Artists @ Eyebeam

Artists @ Eyebeam

collaboration

While Executive Director of Eyebeam from 2006 to 2011, I worked with staff and the Board to consolidate its residency and fellowship programs, and to develop strategies for public programming to reflect the research undertaken by artists and creative technologists working at Eyebeam. One of Eyebeam’s primary aims is to facilitate situations whereby artists and creative technologists can spend concentrated periods of time researching new ideas, acquiring new skills, forming fruitful collaborations, playing with new media and technologies, and developing new bodies of work.

Artists @ Eyebeam

Core to Eyebeam’s principles is the brokering of relationships between artists, hackers, coders, engineers and other creative technologists and the contexts we provide. The intention is to foster and facilitate relationships whereby artists can come together to germinate and hothouse their ideas, test their hypotheses, develop new processes and create new works through a period of deep immersion in a social context which is rich in technology, expertise and ideas. What we aim for is a form of “creative hydroponics” where ideas are seeded, tested, mutated, replicated, disseminated and realized.

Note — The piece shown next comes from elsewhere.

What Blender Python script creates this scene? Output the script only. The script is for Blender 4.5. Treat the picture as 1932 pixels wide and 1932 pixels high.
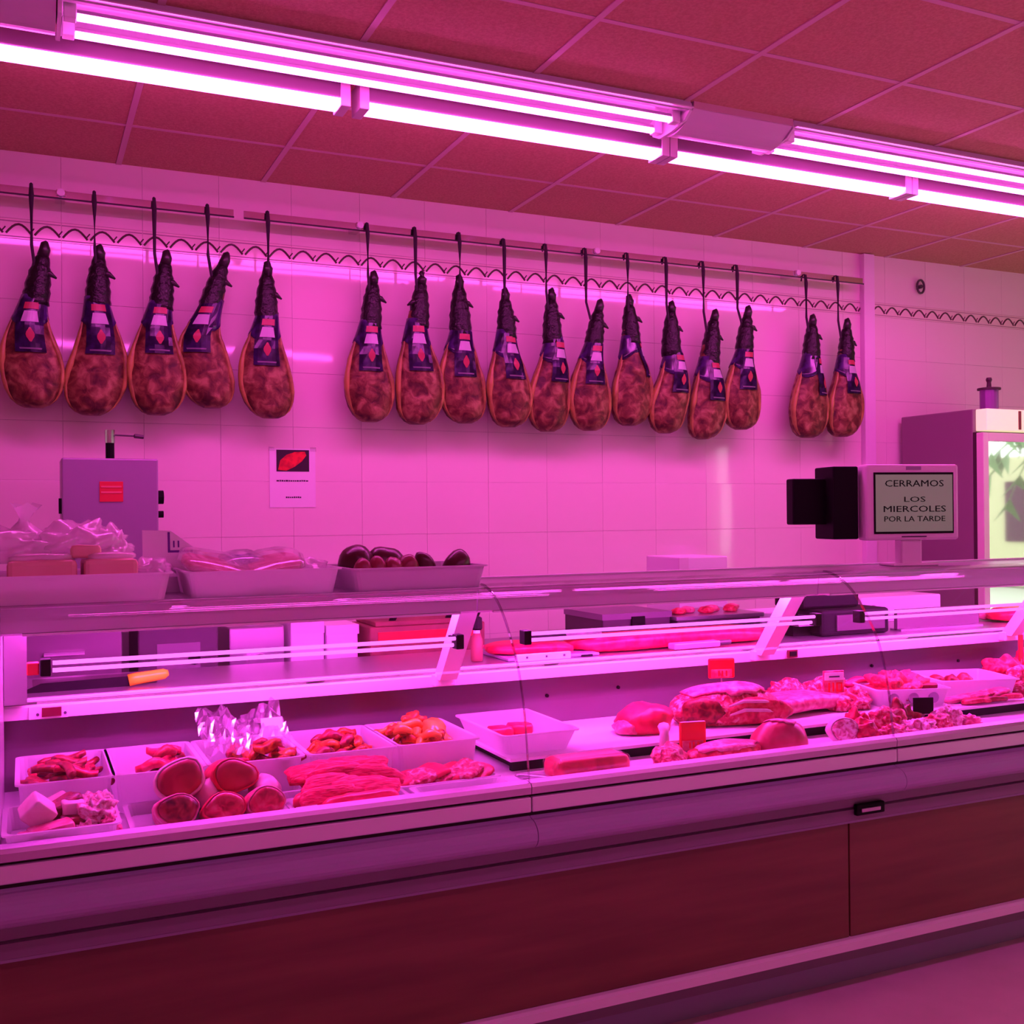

Eyebeam pursued this philosophy through a range of programs. The Artists-in-Residence, Fellowship programs in the Production Studio and in 2006 also the R&D Lab. Employing teaching artists and supporting artists through Grant of Service, Commissions program in the Production Studio had been additional methods for bringing artists into Eyebeam.

In 2006 we adjusted the structure at Eyebeam so that the people working in the Labs comprised Fellows, Senior Fellows (nominated from current or recent Fellows), adjunct Honorary Fellows, Resident Artists, and Student Residents. The atelier model was fundamental to the concept of Eyebeam. The studio/workspace environments, in which the energies of artistic production, education and curatorial practice fuse, provide a unique, stimulating, and vital working context for creating art. This energy, along with the dialogue among curators, artists, and students in various stages of their career development, informed and inspired the creation of artworks that may not previously been imagined or produced. The program was managed in this format by Stephanie Hunt in 2007-2008, and by Roddy Schrock from 2009-2011 (with student residents supported by education staff, Liz Slagus and then Stephanie Pereira).

Research Initiatives served to contextualize work being produced as well as curatorial programming. Initiatives that were active while I worked at Eyebeam included:

  • Urban research, and media in public space: In 2006 I recognized a core strength in urban art, and we began to actively encouraged applications to Fellowship and residents programs by artists exploring locative media, mapping & cartography, street TV and other media interventions in public space.
  • Eyebeam Sustainability Research Group was similarly established in 2006. This was used then as a platform by several artists to explore research around: technology and sustainable infrastructures, weather, food systems, alternative energy systems, as well as a way to share research and eventually also to develop public programs.
  • 10 years of Eyebeam: (2007-2009) an archival research project, in 2007 Eyebeam undertook a series of programs celebrating their 10th Anniversary. These included the exhibitions Source Code and Interference, and then eventually the documentation of every project and public program produced at Eyebeam on a redesign of the Eyebeam web site, rolled out in April 2009 (and previewed at the welcome reception for new residents on March 26, 2009).
  • Education: In keeping with Eyebeam’s Education agenda and building on its strengths, initially spearheaded by Liz Slagus and then later, Stephanie Pereira, Eyebeam’s education program continued signature after school and summer school programs and grew to include Student Residencies, drop in programs, and several organizational partnerships, to integrate learning and engagement into all parts of Eyebeam’s programs.
  • Open Culture: The Open Culture research group grew from the highly successful OpenLab (2006-2008) – established in 2005/06 by Jonah Peretti with Mike Frumin and Kenyatta Cheese – to support the development of open source projects and research.
  • Middle East research group: Founded in 2006 by a group of artists, engineers and designers from Eyebeam (spearheaded by Mouna Andraos) and beyond to examine the influence of media and  technology on the Middle East and its never-ending conflicts.
  • Design for Social Change: (2009-2011) Emerging from the College of Tactical Culture, a core group of practitioners including Paul Amitai, Brooke Singer, Mark Shepard, David Mafoudha and other members of the Open Culture and Sustainability research groups ran a series of working meetings to inform programming at Eyebeam and beyond.